WRITTEN TASK
Reproduce the span that opens at the line containing "0.1, 2.66, 0.1)])" and closes at the line containing "else 'glass_far'), **kw)", both lines included, without alteration and without any other line.

>> BEGIN

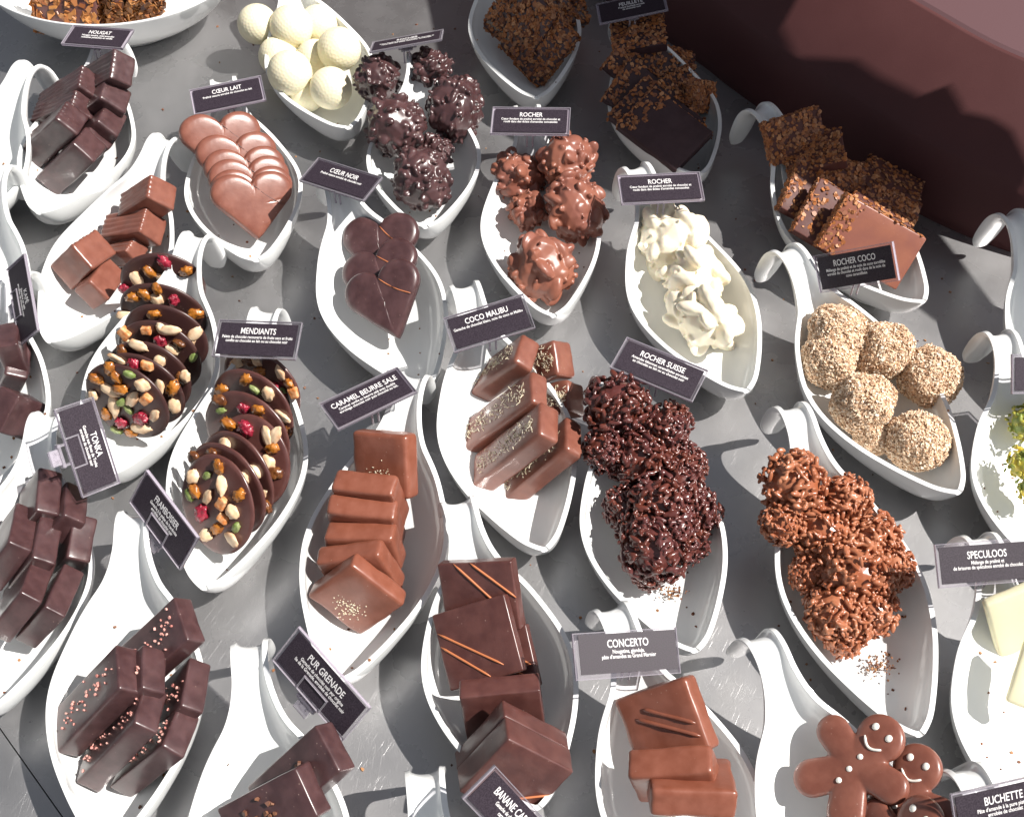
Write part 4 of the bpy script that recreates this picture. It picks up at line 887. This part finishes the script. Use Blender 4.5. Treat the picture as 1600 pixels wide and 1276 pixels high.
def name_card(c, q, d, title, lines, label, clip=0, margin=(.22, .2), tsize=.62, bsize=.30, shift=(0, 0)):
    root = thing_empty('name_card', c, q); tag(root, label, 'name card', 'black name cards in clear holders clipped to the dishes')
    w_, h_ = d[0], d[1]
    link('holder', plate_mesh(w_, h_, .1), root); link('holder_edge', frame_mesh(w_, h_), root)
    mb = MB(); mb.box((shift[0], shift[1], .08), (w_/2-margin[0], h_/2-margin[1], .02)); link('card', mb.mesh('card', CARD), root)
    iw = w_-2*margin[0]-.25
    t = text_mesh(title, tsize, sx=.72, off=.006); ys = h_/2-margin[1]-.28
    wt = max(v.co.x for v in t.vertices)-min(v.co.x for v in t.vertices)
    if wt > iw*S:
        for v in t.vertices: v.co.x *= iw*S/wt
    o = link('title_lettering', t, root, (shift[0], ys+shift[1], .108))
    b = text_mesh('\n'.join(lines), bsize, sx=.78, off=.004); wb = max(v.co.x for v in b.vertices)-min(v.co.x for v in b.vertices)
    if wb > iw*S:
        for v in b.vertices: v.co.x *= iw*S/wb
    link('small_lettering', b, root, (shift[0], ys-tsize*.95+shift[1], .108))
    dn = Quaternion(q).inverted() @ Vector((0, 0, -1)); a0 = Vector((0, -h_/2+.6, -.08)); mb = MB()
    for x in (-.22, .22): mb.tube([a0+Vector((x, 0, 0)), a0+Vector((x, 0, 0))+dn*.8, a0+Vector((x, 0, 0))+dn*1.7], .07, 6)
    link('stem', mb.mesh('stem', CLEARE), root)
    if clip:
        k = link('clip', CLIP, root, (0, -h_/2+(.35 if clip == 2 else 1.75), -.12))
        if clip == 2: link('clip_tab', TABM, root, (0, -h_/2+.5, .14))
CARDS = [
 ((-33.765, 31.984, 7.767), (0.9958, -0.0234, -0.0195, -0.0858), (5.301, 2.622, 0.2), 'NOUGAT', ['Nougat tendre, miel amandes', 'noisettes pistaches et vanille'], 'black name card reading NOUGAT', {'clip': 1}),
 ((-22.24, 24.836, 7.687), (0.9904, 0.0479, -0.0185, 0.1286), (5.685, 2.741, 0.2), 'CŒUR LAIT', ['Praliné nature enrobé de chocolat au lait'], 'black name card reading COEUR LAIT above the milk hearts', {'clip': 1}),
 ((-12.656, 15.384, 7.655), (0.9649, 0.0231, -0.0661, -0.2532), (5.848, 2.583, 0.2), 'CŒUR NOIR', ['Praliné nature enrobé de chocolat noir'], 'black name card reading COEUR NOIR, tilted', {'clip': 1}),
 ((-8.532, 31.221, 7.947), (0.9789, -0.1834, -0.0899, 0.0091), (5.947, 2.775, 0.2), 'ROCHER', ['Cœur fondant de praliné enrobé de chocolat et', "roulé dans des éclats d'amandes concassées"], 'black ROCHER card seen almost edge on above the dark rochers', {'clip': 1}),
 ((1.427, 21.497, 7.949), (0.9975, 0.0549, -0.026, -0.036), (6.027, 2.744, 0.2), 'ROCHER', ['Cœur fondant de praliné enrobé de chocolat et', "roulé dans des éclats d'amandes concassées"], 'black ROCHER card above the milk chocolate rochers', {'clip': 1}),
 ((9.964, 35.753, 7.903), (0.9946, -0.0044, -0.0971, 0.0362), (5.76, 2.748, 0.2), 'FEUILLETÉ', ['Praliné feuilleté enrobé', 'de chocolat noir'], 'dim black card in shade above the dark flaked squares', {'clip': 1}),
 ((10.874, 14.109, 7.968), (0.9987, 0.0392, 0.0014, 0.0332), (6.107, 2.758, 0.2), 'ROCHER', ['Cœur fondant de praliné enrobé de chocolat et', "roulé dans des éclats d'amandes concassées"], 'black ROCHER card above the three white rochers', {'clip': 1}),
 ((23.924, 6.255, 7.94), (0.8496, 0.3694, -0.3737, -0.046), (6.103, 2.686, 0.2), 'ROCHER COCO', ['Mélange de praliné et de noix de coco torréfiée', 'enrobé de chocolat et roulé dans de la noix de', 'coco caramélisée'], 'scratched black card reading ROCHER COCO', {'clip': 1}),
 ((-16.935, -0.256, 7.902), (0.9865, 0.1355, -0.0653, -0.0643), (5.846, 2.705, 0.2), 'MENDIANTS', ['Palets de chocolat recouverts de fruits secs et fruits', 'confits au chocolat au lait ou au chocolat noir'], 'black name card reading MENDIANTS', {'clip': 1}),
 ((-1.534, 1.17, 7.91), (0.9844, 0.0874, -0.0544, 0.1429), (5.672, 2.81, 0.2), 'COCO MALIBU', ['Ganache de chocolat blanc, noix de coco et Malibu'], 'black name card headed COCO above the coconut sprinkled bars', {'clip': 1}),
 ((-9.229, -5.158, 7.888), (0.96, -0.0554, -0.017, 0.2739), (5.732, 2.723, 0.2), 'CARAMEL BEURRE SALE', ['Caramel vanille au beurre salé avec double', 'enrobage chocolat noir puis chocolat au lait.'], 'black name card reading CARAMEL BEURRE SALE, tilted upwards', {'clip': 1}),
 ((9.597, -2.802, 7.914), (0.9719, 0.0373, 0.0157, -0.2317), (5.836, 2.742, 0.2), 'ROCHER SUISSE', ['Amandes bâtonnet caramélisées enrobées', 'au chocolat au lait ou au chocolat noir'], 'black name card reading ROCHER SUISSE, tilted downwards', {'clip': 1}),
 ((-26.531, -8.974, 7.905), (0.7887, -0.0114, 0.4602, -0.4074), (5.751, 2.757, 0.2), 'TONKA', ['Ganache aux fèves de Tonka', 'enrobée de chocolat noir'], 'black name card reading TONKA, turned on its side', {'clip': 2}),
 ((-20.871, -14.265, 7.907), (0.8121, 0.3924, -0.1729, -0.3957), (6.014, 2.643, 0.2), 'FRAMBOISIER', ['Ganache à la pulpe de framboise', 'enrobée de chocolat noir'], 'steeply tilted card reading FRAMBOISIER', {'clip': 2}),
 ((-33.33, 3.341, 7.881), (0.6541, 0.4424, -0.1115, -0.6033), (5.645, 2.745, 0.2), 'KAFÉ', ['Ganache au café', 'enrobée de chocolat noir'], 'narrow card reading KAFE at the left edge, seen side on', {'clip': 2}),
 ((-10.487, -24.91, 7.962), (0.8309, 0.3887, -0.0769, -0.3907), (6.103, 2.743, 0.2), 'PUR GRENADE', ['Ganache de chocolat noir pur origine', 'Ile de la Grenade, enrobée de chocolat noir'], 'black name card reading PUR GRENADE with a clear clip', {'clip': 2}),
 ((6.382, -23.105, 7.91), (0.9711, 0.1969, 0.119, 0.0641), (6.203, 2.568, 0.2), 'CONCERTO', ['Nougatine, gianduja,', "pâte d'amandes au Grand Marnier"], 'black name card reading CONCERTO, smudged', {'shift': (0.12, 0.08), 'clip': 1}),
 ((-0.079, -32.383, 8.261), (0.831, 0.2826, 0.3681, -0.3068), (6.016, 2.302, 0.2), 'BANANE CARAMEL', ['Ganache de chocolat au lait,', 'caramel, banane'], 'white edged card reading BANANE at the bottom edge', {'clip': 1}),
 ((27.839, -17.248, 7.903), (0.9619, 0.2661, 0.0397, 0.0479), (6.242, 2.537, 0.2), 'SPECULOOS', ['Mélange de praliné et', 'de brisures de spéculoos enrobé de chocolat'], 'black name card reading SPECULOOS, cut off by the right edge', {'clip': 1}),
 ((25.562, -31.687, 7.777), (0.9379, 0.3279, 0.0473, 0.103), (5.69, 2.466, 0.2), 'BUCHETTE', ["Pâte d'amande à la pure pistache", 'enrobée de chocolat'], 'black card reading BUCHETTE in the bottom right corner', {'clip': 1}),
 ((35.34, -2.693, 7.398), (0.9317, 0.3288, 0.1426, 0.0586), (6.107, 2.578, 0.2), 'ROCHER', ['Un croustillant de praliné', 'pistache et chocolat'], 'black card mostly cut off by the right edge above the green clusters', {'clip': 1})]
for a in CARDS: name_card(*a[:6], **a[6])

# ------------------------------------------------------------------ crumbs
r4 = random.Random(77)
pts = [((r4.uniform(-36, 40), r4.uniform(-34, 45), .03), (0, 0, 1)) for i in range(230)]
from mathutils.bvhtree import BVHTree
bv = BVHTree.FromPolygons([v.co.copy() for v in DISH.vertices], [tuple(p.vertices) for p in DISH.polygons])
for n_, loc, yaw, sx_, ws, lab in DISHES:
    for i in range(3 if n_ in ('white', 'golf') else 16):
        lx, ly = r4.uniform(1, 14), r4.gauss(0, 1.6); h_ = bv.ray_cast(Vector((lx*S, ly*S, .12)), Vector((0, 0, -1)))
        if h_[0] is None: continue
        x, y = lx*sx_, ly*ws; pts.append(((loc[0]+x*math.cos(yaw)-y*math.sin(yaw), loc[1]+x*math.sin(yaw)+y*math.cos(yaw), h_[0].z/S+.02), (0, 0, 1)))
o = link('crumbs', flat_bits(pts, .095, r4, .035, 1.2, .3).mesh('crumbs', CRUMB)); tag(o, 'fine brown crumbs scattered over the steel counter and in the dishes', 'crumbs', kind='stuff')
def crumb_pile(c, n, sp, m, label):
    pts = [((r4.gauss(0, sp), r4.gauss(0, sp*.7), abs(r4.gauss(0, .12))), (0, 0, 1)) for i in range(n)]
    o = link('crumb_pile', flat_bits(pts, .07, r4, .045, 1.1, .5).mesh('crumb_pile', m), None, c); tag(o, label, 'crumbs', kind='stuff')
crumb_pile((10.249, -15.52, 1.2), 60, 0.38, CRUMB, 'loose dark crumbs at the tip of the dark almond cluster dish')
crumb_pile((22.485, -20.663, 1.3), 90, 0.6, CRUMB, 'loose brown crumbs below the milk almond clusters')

>> END
>> BEGIN

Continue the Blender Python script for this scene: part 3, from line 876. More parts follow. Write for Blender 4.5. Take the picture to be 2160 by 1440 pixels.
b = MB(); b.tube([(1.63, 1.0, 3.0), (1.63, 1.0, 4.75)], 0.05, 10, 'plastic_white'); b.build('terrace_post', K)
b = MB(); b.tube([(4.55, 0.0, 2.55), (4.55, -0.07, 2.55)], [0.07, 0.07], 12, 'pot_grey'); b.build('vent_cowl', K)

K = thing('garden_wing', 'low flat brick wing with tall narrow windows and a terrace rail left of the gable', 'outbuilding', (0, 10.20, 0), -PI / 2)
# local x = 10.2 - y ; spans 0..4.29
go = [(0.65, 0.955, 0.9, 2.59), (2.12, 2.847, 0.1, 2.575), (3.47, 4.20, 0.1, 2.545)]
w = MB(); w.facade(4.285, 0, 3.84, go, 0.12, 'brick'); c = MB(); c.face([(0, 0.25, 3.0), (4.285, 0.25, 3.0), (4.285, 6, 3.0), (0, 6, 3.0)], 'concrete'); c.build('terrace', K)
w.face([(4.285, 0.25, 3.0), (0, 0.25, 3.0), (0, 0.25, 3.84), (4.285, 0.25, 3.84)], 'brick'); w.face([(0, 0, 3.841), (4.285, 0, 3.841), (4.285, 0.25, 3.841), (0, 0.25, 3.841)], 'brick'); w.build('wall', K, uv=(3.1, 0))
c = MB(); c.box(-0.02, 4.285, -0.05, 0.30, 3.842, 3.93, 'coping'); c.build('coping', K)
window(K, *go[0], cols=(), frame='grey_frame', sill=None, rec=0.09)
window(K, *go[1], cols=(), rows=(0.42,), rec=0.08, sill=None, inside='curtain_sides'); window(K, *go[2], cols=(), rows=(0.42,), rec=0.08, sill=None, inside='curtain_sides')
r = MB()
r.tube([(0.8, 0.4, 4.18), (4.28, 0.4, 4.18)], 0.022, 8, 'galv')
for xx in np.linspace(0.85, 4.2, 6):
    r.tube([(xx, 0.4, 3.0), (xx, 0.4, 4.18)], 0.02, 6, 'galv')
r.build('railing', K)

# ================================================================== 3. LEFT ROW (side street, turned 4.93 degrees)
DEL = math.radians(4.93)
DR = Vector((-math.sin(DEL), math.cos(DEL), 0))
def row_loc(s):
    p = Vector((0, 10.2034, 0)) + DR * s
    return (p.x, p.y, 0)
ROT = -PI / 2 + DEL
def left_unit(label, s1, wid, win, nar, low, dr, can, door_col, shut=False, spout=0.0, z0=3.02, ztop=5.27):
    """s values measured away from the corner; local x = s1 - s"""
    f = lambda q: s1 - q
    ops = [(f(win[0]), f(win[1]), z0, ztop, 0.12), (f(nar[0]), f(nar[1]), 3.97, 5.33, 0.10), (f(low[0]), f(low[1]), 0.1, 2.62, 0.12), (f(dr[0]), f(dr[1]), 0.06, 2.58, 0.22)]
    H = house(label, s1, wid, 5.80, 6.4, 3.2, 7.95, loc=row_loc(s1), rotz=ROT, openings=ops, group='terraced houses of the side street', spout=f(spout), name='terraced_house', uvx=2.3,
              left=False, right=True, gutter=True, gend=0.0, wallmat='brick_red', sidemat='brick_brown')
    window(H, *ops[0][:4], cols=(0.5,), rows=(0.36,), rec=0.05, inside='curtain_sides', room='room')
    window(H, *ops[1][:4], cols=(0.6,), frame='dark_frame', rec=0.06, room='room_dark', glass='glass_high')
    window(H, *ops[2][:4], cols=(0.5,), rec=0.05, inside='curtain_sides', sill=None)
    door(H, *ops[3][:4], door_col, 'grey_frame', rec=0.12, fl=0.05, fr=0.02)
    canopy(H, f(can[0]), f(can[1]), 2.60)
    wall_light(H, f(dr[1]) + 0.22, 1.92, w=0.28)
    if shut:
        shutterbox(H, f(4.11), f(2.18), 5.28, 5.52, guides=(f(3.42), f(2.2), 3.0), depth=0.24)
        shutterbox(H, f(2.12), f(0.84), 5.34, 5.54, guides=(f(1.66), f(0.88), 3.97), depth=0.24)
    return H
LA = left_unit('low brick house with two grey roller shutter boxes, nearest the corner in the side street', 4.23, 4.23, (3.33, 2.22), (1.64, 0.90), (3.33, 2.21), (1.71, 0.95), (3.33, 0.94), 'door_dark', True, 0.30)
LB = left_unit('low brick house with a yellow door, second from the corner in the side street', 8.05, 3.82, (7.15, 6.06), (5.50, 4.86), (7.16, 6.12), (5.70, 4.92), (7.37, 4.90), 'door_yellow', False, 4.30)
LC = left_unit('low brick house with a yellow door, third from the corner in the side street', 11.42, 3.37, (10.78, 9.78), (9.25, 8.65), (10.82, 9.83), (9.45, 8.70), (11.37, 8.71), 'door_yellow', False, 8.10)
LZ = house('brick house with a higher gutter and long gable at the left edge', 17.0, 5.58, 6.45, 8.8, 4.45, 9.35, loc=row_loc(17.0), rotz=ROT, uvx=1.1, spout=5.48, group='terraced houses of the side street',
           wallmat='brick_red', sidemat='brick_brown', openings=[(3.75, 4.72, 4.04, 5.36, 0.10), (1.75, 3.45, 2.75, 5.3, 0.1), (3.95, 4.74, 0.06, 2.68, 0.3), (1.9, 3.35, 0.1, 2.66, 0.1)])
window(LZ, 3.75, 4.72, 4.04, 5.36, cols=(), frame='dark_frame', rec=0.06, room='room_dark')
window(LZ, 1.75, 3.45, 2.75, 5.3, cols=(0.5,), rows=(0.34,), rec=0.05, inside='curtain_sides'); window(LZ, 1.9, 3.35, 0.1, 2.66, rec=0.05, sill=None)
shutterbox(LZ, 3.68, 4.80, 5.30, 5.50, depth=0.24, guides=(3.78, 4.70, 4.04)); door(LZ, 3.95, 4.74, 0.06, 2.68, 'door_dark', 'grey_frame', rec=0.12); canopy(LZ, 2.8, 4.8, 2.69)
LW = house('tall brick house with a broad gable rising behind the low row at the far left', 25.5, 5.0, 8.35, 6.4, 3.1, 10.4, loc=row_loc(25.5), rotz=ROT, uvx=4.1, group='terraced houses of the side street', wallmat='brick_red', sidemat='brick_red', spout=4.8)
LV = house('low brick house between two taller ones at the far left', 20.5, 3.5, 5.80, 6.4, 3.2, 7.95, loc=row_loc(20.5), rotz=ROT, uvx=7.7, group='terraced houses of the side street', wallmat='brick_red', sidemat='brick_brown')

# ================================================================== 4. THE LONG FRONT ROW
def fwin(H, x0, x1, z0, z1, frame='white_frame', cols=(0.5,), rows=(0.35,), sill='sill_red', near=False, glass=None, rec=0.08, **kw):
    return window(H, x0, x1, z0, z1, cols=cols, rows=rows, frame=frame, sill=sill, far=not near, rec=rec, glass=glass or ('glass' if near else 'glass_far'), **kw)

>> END
>> BEGIN

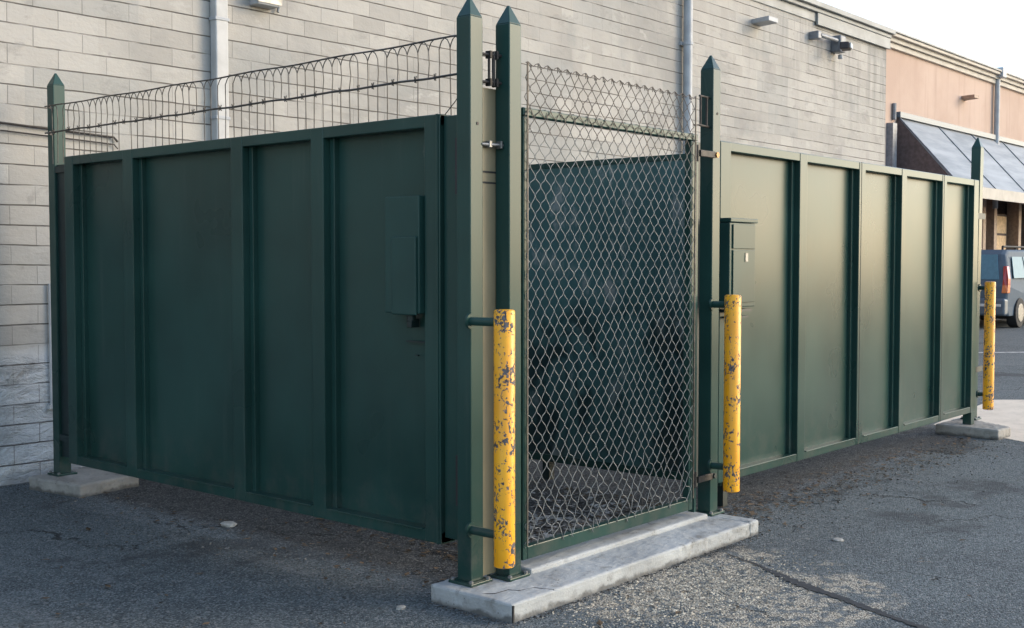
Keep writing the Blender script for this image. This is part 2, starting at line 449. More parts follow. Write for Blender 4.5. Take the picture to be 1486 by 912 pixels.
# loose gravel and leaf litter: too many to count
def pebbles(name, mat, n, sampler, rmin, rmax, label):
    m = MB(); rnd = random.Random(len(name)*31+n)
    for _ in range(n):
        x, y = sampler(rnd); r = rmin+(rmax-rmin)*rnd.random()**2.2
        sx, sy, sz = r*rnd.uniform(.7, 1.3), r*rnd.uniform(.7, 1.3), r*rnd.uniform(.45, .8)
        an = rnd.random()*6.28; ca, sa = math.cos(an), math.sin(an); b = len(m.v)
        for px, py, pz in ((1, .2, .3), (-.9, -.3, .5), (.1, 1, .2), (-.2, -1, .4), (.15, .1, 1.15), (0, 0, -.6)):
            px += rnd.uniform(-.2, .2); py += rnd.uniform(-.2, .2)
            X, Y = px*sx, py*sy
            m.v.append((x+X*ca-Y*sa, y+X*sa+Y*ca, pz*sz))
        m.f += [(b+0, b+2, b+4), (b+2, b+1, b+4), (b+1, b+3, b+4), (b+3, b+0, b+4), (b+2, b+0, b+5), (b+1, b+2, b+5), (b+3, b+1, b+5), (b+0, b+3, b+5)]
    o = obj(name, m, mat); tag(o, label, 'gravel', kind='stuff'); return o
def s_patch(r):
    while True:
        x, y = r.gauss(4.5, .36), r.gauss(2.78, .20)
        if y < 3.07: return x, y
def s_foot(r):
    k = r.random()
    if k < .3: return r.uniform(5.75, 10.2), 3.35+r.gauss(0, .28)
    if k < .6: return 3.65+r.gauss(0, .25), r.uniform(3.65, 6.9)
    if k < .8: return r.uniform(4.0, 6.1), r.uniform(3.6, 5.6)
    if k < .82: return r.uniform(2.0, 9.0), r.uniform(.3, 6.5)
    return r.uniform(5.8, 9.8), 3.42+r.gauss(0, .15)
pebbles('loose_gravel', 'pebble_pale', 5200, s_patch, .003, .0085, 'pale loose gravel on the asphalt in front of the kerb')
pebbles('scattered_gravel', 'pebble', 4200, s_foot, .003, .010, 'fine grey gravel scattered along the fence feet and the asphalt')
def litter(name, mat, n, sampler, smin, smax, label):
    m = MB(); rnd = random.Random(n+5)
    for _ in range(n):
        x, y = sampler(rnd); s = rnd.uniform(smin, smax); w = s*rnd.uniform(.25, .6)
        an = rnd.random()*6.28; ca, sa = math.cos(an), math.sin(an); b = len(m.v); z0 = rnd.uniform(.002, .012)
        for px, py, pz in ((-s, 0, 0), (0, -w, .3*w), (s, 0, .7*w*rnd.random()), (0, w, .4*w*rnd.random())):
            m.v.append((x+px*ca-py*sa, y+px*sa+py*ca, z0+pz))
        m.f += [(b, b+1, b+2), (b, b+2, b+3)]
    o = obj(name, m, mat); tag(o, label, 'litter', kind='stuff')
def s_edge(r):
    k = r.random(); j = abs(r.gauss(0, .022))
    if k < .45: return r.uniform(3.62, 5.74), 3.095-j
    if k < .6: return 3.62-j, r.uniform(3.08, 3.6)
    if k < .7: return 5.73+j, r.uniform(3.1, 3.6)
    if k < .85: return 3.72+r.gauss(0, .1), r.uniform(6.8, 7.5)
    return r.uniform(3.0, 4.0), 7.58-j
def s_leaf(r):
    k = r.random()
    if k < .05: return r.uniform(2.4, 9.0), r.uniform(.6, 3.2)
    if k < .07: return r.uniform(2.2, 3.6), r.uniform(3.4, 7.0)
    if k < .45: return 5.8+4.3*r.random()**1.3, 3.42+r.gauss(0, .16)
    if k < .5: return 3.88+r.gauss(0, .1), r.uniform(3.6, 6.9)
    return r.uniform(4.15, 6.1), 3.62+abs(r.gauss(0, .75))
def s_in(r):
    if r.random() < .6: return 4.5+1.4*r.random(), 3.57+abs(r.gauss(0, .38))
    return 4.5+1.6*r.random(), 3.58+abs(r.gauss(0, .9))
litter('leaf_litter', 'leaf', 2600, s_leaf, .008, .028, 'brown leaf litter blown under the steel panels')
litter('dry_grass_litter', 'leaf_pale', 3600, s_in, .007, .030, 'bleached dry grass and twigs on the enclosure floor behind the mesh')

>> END

TASK RESPONSE
           wallmat='brick_red', sidemat='brick_brown', openings=[(3.75, 4.72, 4.04, 5.36, 0.10), (1.75, 3.45, 2.75, 5.3, 0.1), (3.95, 4.74, 0.06, 2.68, 0.3), (1.9, 3.35, 0.1, 2.66, 0.1)])
window(LZ, 3.75, 4.72, 4.04, 5.36, cols=(), frame='dark_frame', rec=0.06, room='room_dark')
window(LZ, 1.75, 3.45, 2.75, 5.3, cols=(0.5,), rows=(0.34,), rec=0.05, inside='curtain_sides'); window(LZ, 1.9, 3.35, 0.1, 2.66, rec=0.05, sill=None)
shutterbox(LZ, 3.68, 4.80, 5.30, 5.50, depth=0.24, guides=(3.78, 4.70, 4.04)); door(LZ, 3.95, 4.74, 0.06, 2.68, 'door_dark', 'grey_frame', rec=0.12); canopy(LZ, 2.8, 4.8, 2.69)
LW = house('tall brick house with a broad gable rising behind the low row at the far left', 25.5, 5.0, 8.35, 6.4, 3.1, 10.4, loc=row_loc(25.5), rotz=ROT, uvx=4.1, group='terraced houses of the side street', wallmat='brick_red', sidemat='brick_red', spout=4.8)
LV = house('low brick house between two taller ones at the far left', 20.5, 3.5, 5.80, 6.4, 3.2, 7.95, loc=row_loc(20.5), rotz=ROT, uvx=7.7, group='terraced houses of the side street', wallmat='brick_red', sidemat='brick_brown')

# ================================================================== 4. THE LONG FRONT ROW
def fwin(H, x0, x1, z0, z1, frame='white_frame', cols=(0.5,), rows=(0.35,), sill='sill_red', near=False, glass=None, rec=0.08, **kw):
    return window(H, x0, x1, z0, z1, cols=cols, rows=rows, frame=frame, sill=sill, far=not near, rec=rec, glass=glass or ('glass' if near else 'glass_far'), **kw)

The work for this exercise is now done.